A description from the Residential Commons’ website states that, “Each commons will develop unique traditions, gatherings and meaningful activities that build community and long-term bonds among residents. Students will have a close-knit, living and learning environment where a rich intellectual, social and community life can flourish.” The dorms will consist of five buildings and aim to create a supportive community for students with live-in faculty and staff members, as well as resident assistants and student leaders.

The opening of the dorms, and the addition of all sophomores living on campus, will represent a change in student life at SMU, a change that should be for the better. Jeff Grim, associate director of Academic Initiatives and Campus Partnerships, noted that the new residential commons are more than just new buildings and “a transformation of the residential experience at SMU.” With the close community the dorms hope to provide, drinking among the underage dorm residents could be lowered.

The National Institute on Alcohol Abuse and Alcoholism reports that four out of every five college student drinks. Of those students, half of them will consume alcohol through binge drinking. This drinking culture results in 1,825 alcohol related deaths a year for college students aged 18 to 24, injures approximately 599,000 students, and causes academic problems for 25 percent of college students who consume alcohol.

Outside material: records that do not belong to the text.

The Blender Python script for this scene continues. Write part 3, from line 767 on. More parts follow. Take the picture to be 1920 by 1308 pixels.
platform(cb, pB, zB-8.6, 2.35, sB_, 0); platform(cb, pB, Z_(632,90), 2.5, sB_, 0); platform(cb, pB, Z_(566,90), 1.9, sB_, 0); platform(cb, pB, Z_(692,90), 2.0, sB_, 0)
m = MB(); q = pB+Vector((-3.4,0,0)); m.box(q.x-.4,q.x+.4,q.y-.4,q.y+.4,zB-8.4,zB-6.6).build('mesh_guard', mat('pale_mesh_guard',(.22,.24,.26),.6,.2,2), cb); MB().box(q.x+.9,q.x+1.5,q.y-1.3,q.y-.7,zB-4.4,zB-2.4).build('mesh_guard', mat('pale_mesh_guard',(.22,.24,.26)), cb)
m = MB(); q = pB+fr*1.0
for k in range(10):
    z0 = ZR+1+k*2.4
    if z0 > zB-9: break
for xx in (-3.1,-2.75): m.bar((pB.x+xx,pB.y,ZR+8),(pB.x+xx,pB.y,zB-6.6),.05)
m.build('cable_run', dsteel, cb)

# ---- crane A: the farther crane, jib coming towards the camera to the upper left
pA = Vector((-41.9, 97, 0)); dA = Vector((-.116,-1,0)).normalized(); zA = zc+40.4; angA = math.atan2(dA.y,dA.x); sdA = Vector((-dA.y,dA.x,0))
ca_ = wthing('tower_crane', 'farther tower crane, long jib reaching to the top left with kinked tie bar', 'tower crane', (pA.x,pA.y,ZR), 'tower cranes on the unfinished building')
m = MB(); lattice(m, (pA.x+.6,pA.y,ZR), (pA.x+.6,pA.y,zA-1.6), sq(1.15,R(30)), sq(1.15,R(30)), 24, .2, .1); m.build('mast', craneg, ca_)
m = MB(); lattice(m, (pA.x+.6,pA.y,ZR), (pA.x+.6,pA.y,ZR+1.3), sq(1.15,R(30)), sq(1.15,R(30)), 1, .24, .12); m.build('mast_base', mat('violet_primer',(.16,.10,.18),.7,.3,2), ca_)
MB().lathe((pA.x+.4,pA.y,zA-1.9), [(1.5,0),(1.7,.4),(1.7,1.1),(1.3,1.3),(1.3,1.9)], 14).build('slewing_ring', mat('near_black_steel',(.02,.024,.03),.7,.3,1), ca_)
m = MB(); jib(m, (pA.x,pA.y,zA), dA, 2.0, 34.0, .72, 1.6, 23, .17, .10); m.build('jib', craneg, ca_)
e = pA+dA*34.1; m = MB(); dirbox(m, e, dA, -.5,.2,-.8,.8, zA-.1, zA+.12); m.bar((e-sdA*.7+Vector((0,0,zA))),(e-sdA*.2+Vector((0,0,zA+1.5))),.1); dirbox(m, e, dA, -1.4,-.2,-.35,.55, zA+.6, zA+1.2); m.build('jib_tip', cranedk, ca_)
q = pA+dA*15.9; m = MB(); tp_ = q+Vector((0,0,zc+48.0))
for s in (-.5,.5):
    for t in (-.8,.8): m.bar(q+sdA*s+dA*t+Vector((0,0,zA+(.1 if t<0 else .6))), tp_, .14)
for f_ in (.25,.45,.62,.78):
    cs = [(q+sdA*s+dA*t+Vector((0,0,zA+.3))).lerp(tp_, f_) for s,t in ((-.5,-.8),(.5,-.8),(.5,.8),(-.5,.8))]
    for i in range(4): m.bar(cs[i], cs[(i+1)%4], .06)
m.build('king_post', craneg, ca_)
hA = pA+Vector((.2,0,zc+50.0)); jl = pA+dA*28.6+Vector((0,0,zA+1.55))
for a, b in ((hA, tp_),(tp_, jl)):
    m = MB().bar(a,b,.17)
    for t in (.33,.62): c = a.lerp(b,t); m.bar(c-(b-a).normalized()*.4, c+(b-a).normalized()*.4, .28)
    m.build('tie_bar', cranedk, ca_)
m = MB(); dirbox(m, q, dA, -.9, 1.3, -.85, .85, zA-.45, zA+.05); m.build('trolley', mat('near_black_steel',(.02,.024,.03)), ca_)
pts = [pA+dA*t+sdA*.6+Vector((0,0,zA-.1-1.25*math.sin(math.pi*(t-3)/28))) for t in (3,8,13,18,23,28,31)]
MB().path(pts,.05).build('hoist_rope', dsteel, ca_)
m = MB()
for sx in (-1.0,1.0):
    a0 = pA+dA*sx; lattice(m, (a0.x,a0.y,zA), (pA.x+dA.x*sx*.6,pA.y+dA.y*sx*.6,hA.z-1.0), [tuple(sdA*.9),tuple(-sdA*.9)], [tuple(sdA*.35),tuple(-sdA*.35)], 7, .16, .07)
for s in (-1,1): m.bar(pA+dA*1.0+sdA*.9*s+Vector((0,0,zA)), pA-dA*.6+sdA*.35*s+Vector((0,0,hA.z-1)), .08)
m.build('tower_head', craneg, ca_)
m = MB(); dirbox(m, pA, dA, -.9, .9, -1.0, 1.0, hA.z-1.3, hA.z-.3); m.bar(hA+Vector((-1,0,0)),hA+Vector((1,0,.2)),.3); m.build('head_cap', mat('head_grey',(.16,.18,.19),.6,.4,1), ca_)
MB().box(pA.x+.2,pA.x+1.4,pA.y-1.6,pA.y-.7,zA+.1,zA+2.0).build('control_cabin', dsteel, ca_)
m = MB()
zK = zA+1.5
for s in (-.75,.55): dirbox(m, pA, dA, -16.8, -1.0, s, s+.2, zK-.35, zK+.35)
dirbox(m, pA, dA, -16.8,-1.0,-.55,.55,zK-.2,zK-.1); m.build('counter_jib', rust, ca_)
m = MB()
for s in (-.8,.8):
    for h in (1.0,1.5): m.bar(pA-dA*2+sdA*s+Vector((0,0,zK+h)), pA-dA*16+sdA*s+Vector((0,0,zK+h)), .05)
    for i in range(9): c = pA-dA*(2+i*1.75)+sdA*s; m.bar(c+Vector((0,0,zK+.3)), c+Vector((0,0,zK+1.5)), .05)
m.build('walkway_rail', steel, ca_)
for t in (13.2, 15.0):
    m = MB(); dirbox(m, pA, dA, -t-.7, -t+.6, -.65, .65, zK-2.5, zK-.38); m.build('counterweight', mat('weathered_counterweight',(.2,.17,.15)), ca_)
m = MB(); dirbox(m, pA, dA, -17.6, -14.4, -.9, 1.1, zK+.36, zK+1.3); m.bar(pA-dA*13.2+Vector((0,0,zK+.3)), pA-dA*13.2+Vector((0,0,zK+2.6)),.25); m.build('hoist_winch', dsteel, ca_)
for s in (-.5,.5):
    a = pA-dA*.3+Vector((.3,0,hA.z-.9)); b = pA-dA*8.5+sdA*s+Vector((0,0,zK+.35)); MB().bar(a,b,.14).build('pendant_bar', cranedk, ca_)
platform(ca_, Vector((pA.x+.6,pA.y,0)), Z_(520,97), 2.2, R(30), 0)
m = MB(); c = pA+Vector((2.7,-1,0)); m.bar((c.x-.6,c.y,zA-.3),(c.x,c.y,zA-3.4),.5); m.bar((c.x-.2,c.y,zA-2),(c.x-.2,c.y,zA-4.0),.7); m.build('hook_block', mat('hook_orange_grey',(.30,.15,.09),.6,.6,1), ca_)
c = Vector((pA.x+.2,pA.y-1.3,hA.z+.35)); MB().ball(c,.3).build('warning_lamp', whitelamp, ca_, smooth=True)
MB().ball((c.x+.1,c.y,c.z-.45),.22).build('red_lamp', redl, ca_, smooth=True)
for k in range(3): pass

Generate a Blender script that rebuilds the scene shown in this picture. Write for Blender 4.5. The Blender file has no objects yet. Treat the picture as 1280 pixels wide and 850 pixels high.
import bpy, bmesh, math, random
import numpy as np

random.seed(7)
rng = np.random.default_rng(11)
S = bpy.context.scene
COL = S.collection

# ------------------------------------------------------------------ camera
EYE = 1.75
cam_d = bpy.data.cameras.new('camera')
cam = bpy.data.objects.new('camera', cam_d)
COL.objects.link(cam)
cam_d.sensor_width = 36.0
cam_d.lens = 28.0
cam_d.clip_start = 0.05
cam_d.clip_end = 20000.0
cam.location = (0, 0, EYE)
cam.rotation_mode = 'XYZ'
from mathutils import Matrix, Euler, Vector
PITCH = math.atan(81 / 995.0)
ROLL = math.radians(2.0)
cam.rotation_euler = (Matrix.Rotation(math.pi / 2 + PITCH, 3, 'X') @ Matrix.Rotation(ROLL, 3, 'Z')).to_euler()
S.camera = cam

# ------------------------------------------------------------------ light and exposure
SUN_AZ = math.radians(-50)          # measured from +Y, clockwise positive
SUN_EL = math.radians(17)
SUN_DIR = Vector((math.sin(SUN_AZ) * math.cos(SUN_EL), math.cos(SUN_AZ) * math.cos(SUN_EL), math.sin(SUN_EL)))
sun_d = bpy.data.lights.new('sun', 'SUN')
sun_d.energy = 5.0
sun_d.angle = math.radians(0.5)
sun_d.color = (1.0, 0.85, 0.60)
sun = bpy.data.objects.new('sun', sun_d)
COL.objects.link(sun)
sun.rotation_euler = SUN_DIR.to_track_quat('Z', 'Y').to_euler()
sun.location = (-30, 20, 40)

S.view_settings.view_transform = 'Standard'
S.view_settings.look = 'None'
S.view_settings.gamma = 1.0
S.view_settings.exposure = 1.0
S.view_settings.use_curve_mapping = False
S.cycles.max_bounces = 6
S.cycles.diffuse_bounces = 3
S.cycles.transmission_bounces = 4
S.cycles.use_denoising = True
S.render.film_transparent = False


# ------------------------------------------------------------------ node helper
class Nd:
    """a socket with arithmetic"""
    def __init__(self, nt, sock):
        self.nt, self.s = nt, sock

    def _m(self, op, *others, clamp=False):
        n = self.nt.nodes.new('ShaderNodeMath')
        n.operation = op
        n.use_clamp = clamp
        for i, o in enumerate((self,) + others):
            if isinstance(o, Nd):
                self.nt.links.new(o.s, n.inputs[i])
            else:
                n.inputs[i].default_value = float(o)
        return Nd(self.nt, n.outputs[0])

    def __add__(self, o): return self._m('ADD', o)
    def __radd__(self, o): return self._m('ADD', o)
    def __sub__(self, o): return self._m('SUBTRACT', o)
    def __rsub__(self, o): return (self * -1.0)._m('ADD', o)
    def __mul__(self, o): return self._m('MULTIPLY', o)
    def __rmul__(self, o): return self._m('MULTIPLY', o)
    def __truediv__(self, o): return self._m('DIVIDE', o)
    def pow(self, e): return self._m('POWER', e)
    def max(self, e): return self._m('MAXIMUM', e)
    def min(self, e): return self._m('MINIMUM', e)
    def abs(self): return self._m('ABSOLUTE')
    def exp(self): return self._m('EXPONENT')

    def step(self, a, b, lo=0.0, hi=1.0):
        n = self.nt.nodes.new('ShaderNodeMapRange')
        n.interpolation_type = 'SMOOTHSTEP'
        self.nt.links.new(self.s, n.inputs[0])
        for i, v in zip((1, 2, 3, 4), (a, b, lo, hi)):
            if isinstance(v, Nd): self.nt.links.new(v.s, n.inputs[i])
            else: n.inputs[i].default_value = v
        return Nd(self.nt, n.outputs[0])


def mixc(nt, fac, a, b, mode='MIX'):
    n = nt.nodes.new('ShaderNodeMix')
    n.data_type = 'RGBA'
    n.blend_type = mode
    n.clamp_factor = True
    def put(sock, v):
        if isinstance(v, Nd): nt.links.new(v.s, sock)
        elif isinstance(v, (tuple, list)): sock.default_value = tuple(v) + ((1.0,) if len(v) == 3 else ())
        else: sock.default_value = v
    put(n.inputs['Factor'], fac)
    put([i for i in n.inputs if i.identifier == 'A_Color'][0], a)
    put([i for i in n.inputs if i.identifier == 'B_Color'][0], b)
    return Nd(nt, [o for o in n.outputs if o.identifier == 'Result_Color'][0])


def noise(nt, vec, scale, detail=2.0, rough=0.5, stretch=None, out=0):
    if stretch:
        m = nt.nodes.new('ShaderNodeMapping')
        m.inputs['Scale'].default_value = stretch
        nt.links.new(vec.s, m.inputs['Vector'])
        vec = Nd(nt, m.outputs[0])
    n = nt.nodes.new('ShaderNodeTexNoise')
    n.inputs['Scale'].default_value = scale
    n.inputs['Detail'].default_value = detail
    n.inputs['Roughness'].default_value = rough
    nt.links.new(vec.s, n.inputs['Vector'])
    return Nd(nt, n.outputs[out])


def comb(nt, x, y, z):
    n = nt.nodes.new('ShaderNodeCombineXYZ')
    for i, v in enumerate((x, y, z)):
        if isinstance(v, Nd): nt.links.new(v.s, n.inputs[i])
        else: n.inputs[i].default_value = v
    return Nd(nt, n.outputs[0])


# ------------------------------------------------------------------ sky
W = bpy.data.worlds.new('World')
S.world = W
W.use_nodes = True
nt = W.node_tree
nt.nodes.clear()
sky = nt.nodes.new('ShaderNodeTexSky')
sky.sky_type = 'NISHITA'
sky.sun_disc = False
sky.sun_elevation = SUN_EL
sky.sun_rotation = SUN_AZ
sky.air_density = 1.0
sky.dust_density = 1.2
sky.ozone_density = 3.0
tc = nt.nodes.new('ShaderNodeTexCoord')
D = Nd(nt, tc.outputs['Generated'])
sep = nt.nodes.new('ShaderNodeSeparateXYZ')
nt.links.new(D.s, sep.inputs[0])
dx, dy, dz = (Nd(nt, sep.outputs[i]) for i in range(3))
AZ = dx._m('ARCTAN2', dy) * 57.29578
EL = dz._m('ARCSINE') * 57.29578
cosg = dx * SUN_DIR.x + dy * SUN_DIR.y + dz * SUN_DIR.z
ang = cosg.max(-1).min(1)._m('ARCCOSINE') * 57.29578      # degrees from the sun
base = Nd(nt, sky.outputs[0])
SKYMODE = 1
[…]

SMU is no stranger to the drinking culture and, in 2012, the university was ranked the college with the “Best Nightlife,” according to Playboy magazine’s annual list. The article stated, “At SMU, Dallas is your never-ending house party,” and mentioned the approximate 2,000 bars within the city limits of Dallas County.

The university has taken proactive steps, joining the National College Health Improvement Project, along with universities such as Stanford University, Duke University, Dartmouth University, and more than 30 others, in the 2007-08 academic year. The NCHIP press release states that the group will evaluate and measure techniques “to identify and implement the most effective ways to address the problems of high-risk drinking.” In June 2011, SMU became a charter member of this group and continues to collect monthly data about alcohol consumption among students.

The data collection has shown that though the SMU student body’s rate of high-risk drinking is lower than the national average, there are spikes during certain times of the year. The 2012-13 President’s Commission on Substance Abuse Prevention Annual Report attributes these spike times to “big party” times such as spring break, the end of the spring semester and the beginning of the fall semester. Through being aware of the times where the highest risk drinking will occur, the school can “specifically target prevention education and intervention strategies” among the student body.

When asked if he thinks on-campus drinking will be lowered with the addition of the Residential Commons, Jeff Grim said, “maybe,” adding that, “We know that in most of our communities we currently have that have both upperclass and first-year students live together, we see significantly less damage and alcohol violations.”

Senior Alessandra Neason, agreed, as she recalls that “after every Thursday night there would be something in the lobby or hallway that was broken, that’s just how the dorms are when you’re a freshman.” She sees the Residential Commons as an opportunity for sophomores to stay more involved with campus life.

Grim said that with “more money dedicated towards programming and activities with faculty, there will be more and better options for activities for students than drinking.” And with half of the student body living on campus, school activities will be more likely to be attended said RJ Winters, an SMU senior. When he lived on campus Winters said he and his friends went to a majority of athletic events because they were able to walk there.

“It’s important to recognize that we are hoping to build a more cohesive, connected and engage[ing] community with the Residential Commons,” Jeff Grim said. “But this will not be a simple fix to any of SMU’s issues it continues to face such as underage and more importantly binge drinking.”